Cette décision surprise  confirme de plus en plus le malaise des chefs d’Etat africains d’être fréquemment traduits devant la CPI. Ils ont l’impression que cette cour est conçue pour eux. Alors que les pays européens qui se posent souvent en redresseurs de torts ne sont pas exempts de crimes contre l’humanité. C’est la conclusion à laquelle est visiblement parvenu le président gambien qui, il y a quelques mois, défendait sa compatriote Fatou Bensouda et la juridiction qu’elle représente.
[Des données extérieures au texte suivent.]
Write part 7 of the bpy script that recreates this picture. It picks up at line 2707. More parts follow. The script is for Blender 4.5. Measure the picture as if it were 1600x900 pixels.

«Son job est difficile et, contrairement à ce que j’entends, la CPI ne vise pas spécialement l’Afrique», avait défendu Yahya Jammeh en mai dernier lors d’une interview accordée à «Jeune Afrique». Il avait même tancé ses pairs africains qui dénoncent la Cour pénale internationale. « Les leaders africains râlent aujourd’hui. Mais pourquoi ont-ils signé en sachant qu’ils pouvaient en être victimes ?», s’était-il demandé.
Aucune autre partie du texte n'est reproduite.